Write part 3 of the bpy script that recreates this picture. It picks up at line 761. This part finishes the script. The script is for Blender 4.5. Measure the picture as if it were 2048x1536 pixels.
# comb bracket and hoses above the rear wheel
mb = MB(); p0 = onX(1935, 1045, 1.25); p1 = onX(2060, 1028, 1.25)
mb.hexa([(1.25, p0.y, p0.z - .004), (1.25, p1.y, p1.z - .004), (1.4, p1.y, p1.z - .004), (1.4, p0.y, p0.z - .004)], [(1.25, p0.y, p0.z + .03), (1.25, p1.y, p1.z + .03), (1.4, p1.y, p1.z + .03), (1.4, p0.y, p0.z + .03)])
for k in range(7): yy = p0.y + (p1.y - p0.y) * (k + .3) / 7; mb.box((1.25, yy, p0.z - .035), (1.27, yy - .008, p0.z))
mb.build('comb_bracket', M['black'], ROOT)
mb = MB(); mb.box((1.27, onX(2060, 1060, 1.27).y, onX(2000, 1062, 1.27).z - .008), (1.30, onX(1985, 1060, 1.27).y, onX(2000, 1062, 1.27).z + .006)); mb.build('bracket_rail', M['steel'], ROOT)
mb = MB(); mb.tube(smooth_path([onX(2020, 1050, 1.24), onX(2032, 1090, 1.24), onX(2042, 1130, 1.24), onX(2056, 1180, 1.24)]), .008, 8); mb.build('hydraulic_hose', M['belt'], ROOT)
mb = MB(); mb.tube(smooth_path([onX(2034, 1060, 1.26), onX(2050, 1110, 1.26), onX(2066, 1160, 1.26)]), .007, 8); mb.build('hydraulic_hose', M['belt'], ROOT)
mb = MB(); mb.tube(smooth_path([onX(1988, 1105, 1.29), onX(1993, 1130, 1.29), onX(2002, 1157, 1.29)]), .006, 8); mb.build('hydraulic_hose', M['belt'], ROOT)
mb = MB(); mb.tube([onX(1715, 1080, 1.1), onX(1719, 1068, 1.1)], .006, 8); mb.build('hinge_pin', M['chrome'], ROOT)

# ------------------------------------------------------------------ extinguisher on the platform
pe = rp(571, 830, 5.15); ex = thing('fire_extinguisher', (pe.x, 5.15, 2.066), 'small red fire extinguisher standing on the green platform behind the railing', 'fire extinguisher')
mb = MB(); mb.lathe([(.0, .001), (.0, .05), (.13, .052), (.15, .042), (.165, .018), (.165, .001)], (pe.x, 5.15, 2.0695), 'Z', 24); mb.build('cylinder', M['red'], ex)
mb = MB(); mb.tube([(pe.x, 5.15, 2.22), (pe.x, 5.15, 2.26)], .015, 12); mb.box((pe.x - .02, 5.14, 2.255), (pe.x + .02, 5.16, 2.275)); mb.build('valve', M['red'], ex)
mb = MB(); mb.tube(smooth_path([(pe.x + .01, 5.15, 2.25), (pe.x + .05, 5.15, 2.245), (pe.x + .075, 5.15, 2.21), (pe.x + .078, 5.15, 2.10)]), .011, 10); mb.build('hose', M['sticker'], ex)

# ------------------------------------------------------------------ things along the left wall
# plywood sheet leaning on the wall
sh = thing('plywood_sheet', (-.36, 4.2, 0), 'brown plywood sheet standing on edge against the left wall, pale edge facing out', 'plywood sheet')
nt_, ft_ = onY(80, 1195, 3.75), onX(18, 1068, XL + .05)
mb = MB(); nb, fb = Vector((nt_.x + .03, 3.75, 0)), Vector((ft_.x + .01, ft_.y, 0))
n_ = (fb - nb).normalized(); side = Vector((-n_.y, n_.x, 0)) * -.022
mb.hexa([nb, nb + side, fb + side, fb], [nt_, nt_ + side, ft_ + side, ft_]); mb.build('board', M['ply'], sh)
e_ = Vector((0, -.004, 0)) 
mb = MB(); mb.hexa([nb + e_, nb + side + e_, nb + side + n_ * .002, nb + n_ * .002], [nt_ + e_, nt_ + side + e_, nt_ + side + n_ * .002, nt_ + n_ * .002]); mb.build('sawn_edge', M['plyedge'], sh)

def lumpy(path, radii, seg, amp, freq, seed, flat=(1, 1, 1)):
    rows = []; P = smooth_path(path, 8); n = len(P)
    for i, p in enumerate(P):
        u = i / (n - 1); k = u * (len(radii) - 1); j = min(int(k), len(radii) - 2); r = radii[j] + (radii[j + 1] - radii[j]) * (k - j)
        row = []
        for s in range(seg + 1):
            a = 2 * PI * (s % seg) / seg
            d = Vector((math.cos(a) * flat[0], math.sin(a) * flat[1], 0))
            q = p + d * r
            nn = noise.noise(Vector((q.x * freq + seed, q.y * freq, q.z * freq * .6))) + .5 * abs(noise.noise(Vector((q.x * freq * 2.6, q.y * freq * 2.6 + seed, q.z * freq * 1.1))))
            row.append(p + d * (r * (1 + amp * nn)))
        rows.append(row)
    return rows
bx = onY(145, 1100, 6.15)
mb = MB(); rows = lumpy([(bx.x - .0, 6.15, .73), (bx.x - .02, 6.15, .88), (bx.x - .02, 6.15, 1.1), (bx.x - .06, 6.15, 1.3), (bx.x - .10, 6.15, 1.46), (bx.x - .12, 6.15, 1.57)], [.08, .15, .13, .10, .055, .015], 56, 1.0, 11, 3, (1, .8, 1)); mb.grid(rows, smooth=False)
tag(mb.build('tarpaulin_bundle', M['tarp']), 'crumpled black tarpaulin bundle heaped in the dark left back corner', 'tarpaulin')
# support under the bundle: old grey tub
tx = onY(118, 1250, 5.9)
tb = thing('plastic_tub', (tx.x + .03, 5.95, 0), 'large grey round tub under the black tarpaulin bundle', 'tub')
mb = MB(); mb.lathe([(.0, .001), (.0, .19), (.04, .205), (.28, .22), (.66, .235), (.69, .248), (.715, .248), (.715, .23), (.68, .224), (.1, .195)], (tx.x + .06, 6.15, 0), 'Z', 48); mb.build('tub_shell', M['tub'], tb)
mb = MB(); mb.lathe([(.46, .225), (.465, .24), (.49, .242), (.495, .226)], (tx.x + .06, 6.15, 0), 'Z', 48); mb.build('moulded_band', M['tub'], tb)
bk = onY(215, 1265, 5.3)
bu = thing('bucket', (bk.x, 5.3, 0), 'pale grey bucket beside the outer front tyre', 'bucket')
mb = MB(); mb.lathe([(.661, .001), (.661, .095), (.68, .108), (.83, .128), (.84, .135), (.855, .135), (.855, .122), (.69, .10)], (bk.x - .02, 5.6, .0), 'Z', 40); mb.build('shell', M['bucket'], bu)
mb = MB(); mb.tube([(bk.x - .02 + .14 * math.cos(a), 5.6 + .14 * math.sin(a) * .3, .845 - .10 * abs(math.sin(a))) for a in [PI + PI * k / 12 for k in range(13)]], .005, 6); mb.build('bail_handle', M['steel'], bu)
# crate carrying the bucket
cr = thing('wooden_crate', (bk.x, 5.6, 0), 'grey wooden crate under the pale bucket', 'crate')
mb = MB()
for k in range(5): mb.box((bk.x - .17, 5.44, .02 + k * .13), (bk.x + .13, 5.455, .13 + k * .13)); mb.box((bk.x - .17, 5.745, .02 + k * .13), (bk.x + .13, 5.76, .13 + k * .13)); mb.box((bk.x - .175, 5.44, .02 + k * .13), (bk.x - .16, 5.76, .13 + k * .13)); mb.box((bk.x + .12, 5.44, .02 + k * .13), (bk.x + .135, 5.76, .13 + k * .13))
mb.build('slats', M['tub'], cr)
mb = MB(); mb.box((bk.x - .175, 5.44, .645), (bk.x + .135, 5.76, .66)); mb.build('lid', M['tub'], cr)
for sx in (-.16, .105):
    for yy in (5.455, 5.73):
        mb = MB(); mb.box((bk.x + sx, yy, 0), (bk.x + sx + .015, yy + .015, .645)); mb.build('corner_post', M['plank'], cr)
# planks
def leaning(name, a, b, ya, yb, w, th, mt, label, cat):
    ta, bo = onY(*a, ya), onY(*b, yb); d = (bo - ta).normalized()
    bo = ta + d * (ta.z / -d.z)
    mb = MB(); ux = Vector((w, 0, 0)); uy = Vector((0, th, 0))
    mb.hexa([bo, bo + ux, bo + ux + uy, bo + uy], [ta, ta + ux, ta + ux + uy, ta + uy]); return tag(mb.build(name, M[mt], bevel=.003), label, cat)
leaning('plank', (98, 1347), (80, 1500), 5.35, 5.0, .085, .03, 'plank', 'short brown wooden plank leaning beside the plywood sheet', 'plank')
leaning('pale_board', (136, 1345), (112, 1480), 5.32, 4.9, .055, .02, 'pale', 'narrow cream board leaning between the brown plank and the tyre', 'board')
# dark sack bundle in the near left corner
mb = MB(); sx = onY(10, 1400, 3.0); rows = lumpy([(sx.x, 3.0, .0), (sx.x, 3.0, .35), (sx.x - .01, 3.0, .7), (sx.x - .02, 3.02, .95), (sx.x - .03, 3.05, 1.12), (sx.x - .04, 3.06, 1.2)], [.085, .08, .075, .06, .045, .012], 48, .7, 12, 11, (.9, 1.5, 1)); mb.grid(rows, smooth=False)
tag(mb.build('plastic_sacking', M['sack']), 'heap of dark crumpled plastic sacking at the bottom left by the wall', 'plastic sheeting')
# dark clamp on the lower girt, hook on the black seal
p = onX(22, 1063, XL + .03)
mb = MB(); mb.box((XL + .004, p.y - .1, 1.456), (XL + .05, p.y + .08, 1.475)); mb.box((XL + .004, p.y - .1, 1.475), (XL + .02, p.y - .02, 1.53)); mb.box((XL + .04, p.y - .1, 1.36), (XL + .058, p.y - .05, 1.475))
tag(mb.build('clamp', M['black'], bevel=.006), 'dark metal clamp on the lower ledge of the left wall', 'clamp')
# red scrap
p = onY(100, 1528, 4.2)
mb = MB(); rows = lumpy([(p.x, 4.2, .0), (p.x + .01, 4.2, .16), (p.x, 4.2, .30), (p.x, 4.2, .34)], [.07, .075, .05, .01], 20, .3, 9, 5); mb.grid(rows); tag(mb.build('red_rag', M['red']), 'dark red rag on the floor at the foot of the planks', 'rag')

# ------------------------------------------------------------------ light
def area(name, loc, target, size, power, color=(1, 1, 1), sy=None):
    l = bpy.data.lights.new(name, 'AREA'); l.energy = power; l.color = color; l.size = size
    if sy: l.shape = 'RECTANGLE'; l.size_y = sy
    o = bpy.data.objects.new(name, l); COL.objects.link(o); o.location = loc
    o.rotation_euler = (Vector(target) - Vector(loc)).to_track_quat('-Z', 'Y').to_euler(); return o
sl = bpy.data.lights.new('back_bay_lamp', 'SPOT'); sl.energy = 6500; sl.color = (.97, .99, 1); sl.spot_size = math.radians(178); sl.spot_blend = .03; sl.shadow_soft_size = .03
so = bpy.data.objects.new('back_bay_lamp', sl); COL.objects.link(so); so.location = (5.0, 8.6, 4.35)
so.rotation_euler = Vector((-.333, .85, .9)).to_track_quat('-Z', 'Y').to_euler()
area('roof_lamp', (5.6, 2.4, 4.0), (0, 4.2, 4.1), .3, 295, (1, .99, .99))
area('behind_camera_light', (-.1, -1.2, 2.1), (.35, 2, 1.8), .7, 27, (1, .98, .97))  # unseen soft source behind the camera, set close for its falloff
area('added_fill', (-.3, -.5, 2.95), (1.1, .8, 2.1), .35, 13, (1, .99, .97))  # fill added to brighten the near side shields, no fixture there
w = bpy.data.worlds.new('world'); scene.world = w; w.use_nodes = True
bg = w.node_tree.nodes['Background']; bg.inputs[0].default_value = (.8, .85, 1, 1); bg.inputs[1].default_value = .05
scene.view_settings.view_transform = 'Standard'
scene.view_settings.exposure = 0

****

### Problem requirements
Everything from the first line of the material through the line containing "mb.build('hinge_pin', M['chrome'], ROOT)" is to be printed exactly; lines after that are to be left out.

### Full response
Write part 3 of the bpy script that recreates this picture. It picks up at line 761. This part finishes the script. The script is for Blender 4.5. Measure the picture as if it were 2048x1536 pixels.
# comb bracket and hoses above the rear wheel
mb = MB(); p0 = onX(1935, 1045, 1.25); p1 = onX(2060, 1028, 1.25)
mb.hexa([(1.25, p0.y, p0.z - .004), (1.25, p1.y, p1.z - .004), (1.4, p1.y, p1.z - .004), (1.4, p0.y, p0.z - .004)], [(1.25, p0.y, p0.z + .03), (1.25, p1.y, p1.z + .03), (1.4, p1.y, p1.z + .03), (1.4, p0.y, p0.z + .03)])
for k in range(7): yy = p0.y + (p1.y - p0.y) * (k + .3) / 7; mb.box((1.25, yy, p0.z - .035), (1.27, yy - .008, p0.z))
mb.build('comb_bracket', M['black'], ROOT)
mb = MB(); mb.box((1.27, onX(2060, 1060, 1.27).y, onX(2000, 1062, 1.27).z - .008), (1.30, onX(1985, 1060, 1.27).y, onX(2000, 1062, 1.27).z + .006)); mb.build('bracket_rail', M['steel'], ROOT)
mb = MB(); mb.tube(smooth_path([onX(2020, 1050, 1.24), onX(2032, 1090, 1.24), onX(2042, 1130, 1.24), onX(2056, 1180, 1.24)]), .008, 8); mb.build('hydraulic_hose', M['belt'], ROOT)
mb = MB(); mb.tube(smooth_path([onX(2034, 1060, 1.26), onX(2050, 1110, 1.26), onX(2066, 1160, 1.26)]), .007, 8); mb.build('hydraulic_hose', M['belt'], ROOT)
mb = MB(); mb.tube(smooth_path([onX(1988, 1105, 1.29), onX(1993, 1130, 1.29), onX(2002, 1157, 1.29)]), .006, 8); mb.build('hydraulic_hose', M['belt'], ROOT)
mb = MB(); mb.tube([onX(1715, 1080, 1.1), onX(1719, 1068, 1.1)], .006, 8); mb.build('hinge_pin', M['chrome'], ROOT)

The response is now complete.